The hosts are feeling a bit salty and fatigued today due to all the “State of” reports. So, this will be the last one we do for now to give everyone a break and go back to our regularly scheduled programming.
Audio:
Show Notes
Editor's Note: If you haven't already, leave the podcast a review either on Apple Podcasts or Spotify.
We’ve done other report reviews like this in other episodes. If you would like to check them out, you can find them here:
Episode 65: MarTech 2030...The Implications
Episode 66: Gartner’s Report: The Future of Sales - What We Think
Episode 76: Under Armor, Nike & The State of Proposals 2021
Episode 77: The State of Sales 2021
Episode 78: Video in Business Benchmark Report & Prepping for Sales Calls
BIG NEWS:
HubSpot put out their Not Another State of Marketing Report 2021, “a new report by HubSpot, Litmus, and Westin to help marketers prioritize their strategies and outperform their goals.” Did they deliver on the promise that it was in fact not another state of marketing report? Unfortunately, no.
The title here is making fun of state of reports, yet they didn’t do anything differently here. It truly was just another state of marketing report.
Mike found the information to be biased primarily because of those that were surveyed. The big thing that stuck out to him was how often the report mentions social media. Are people really investing this heavily in social media marketing? More on this later.
Doug agrees that there’s a major selection bias as he was confused by the demographic they used. He was also surprised that traditional marketing didn’t show up, and neither did anything about podcasts or podcast advertising. The one positive right off the bat that he enjoyed was that they didn’t put video in the forefront.
The number one thing that you can take away from this report before digging into it is that for all the change that is happening, nothing has truly changed.
What is marketing’s primary role?
To cultivate. This includes awareness and engagement. Their job is to soften the market and educate their audience. There’s a nurturing element, too. Marketing done right defines the battlefield, defines the market, defines the product, defines the offering, and defines the proposition. Their second job is to influence and to see the world from the viewpoint of the customer. They are the primary means to a customer centric viewpoint. If it isn’t that way, it’s highly unlikely that the rest of your company will be customer centric.
That being said, if sales is being customer centric without marketing, then sales is picking up the functionality that marketing is supposed to be doing. When you have insufficient marketing, sales will pick up the slack.

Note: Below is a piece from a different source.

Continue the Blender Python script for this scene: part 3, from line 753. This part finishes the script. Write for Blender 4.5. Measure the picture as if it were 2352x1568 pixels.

As we’ve reviewed all these surveys it’s becoming clear that we’re trying to reverse engineer a success formula by trying to look at all these findings under a microscope. And as we do that and get better, we become more misaligned with the customer.
There was a great thread for markers on Twitter by @matthlerner on “Why your startup can’t ‘Just Do It’ or ‘Think Different.’” The thread discussed how you can’t compare start ups to established brands. More and more social media is becoming the new hot commodity alongside of community. Why?
It’s insanely measurable. You can measure all kinds of things, though whether they mean anything is a different question. It’s gone beyond the pursuit of followers; you can break down audiences. People on Twitter pay attention to politics at a multiple of the general world. You fall into this place that you starting thinking people see the world the same way you do, and that’s a very disproportionate view to have.
If you go back to the podcast that we did with Dave Gerhardt on conversational marketing, don’t do the things that scale all the time. If we were moving in the right direction, wouldn’t we be happier with our vendors? Wouldn’t trust be increasing?
QUESTION:
What are the things you think companies should be focusing on during the last half of the year? Are there any trends you are starting to see that could affect business?
For Mike, he’s personally working on ecosystems and partnerships with HubSpot. They’re continuing to develop themselves by getting to know more people in the ecosystem through the app marketplace and community. They’re looking at new ways for distribution, too.
What do you look for in the app marketplace for distribution?
For Mike it’s lead generation. With the marketplace adding reviews and a search mechanism it’s easier for people to find the product and ask for a demo. Because HubSpot certifies them to be on the marketplace, it gives the company more credibility, so they’ve been getting more installs. It also gives them a place to regularly update their listing with new language, features, etc. Anytime they get an opportunity to change something up they do.
If we’re being honest the timing doesn’t have anything to do with it. Unless you’re in funding or financial services, the time of the year doesn’t mean anything. The biggest thing you can do is realize that we don’t play a finite game that has a beginning and an end.
There are two things though that you should focus on:
1. Focus on how you’re going to make things easier
2. Focus on messaging around “don’t miss out”
The economy is on fire right now, and you are at risk of falling behind. If you focus on how you enable people and you’re messaging, you’re in a good place because people’s resources are bare right now, and change is scary. What you need to do is for all the optimism happening there’s also a lot of fear of the unknown. You have to demonstrate the path and show how you’re going to enable the change without being a major resource pull.
TAKEAWAYS:
Mike - I’m going to be happy to not read these state of reports. People should stay away from them.
Doug - Play your game. Now is the time. There’s so much stimulus out there. Be focused and know what you’re trying to do. Oh and be consistent.